Warmth for Today’s Cold…

Winter in Columbus varies quite a bit, but when it’s cold…it’s cold.

The other morning, as I got into my car and started driving to work, I complained (to no one in particular) that it was cold and how I really needed to get a car that has remote start. The leather was cold and the seat heaters were slow to warm up, so I thought about a car that had both remote start and would know to pre-heat the seats.

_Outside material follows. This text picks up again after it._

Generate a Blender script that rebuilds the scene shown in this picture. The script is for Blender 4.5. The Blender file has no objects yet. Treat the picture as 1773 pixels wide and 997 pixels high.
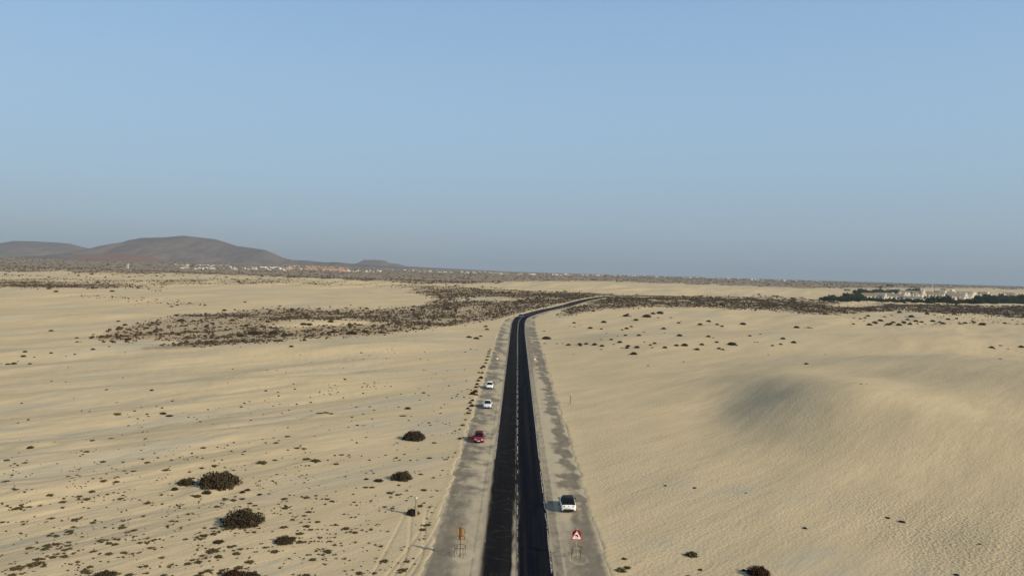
import bpy, math, random
import numpy as np
from mathutils import Vector, Matrix
rnd = random.Random(7)
S = bpy.context.scene
COL = S.collection
R = math.radians

# ------------------------------------------------------------------ camera
W_, H_, F_ = 1773.0, 997.0, 1300.0
CAM = Vector((-0.59, 0.0, 29.0))
YAW, PITCH, ROLL = R(0.42), R(-1.31), R(1.546)
cd = bpy.data.cameras.new('camera'); cam = bpy.data.objects.new('camera', cd); COL.objects.link(cam)
cd.sensor_width = 36.0; cd.lens = 36.0*F_/W_; cd.clip_start = 0.5; cd.clip_end = 60000
M3 = Matrix.Rotation(YAW, 3, 'Z') @ Matrix.Rotation(R(90)+PITCH, 3, 'X') @ Matrix.Rotation(ROLL, 3, 'Z')
cam.matrix_world = Matrix.Translation(CAM) @ M3.to_4x4()
S.camera = cam
S.render.resolution_x, S.render.resolution_y = 1024, 575

# ------------------------------------------------------------------ light
SKY_K = 0.115
SUN_EL = R(27); SUN_AZ = math.atan2(0.89, -0.46)      # azimuth measured from +Y towards +X
w = bpy.data.worlds.new('World'); S.world = w; w.use_nodes = True
nt = w.node_tree; bg = nt.nodes['Background']
sky = nt.nodes.new('ShaderNodeTexSky'); sky.sky_type = 'NISHITA'; sky.sun_disc = False
sky.sun_elevation = SUN_EL; sky.sun_rotation = SUN_AZ
sky.altitude = 0; sky.air_density = 1.0; sky.dust_density = 1.25; sky.ozone_density = 4.5
tc = nt.nodes.new('ShaderNodeTexCoord'); sx = nt.nodes.new('ShaderNodeSeparateXYZ'); nt.links.new(tc.outputs['Generated'], sx.inputs[0])
rp = nt.nodes.new('ShaderNodeValToRGB'); nt.links.new(sx.outputs['Z'], rp.inputs[0]); cr = rp.color_ramp; cr.interpolation = 'B_SPLINE'
SKYC = [(0.0, (.212, .276, .350)), (.05, (.232, .310, .388)), (.10, (.245, .340, .430)), (.19, (.262, .385, .500)), (.33, (.210, .348, .528)), (.60, (.17, .25, .37)), (1.0, (.14, .20, .31))]
while len(cr.elements) < len(SKYC): cr.elements.new(.5)
for el, (p_, c_) in zip(cr.elements, SKYC): el.position = p_; el.color = (*c_, 1)
sc0 = nt.nodes.new('ShaderNodeVectorMath'); sc0.operation = 'SCALE'; sc0.inputs['Scale'].default_value = 1.07/SKY_K; nt.links.new(rp.outputs[0], sc0.inputs[0])
mx = nt.nodes.new('ShaderNodeMix'); mx.data_type = 'RGBA'; mx.inputs[0].default_value = .82; nt.links.new(sky.outputs[0], mx.inputs[6]); nt.links.new(sc0.outputs[0], mx.inputs[7])
nt.links.new(mx.outputs[2], bg.inputs[0]); bg.inputs[1].default_value = SKY_K
sl = bpy.data.lights.new('sun', 'SUN'); sl.energy = 4.2; sl.angle = R(3.0); sl.color = (1.0, 0.87, 0.66)
so = bpy.data.objects.new('sun', sl); COL.objects.link(so)
sd = Vector((math.sin(SUN_AZ)*math.cos(SUN_EL), math.cos(SUN_AZ)*math.cos(SUN_EL), math.sin(SUN_EL)))
so.rotation_euler = sd.to_track_quat('Z', 'Y').to_euler()
vs = S.view_settings; vs.view_transform = 'Standard'; vs.look = 'None'; vs.gamma = 1; vs.exposure = 0.40
S.render.engine = 'CYCLES'
S.cycles.use_denoising = True
S.cycles.max_bounces = 5; S.cycles.diffuse_bounces = 2; S.cycles.glossy_bounces = 2; S.cycles.volume_bounces = 1
S.cycles.transparent_max_bounces = 6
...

Shivering, I thought,  “Geez, it’s cold!”

Hold on.

“Stop it.” Now, talking to myself. “You are being a fool.

At least you have leather seats that need heating…

You have seat heaters in your car…

You have a car that you’re driving…

     …to a job that you have.

You just came out of a warm home…

    …that is yours and well-heated. 

You could be waiting for the bus…or walking to work…

…or maybe you don’t have a job at all…

…and you can’t afford to heat your house…

…or maybe you have no home at all. 

We so often forget what we have, not realizing that the cold we recognize so quickly is because of the warmth we know well and take for granted. 

Shawn Achor and other researchers tell us that gratitude is a critical part of happiness and well-being.  Without knowing it, in an instant, I wasn’t so cold anymore.

With so much craziness in the world, with the quest for success, the loneliness that comes with a culture that focuses on individualism and with happiness always seemingly just beyond reach, we must remember to practice gratitude, acknowledge what we have, and do what we can to help others. 
The world today can be a cold place, but we have the power bring it warmth…through our own lives, in our attitudes, and the way we interact with each other.

Warmth must be something we practice…something that burns by choice, in our hearts, our minds, and in our spirit.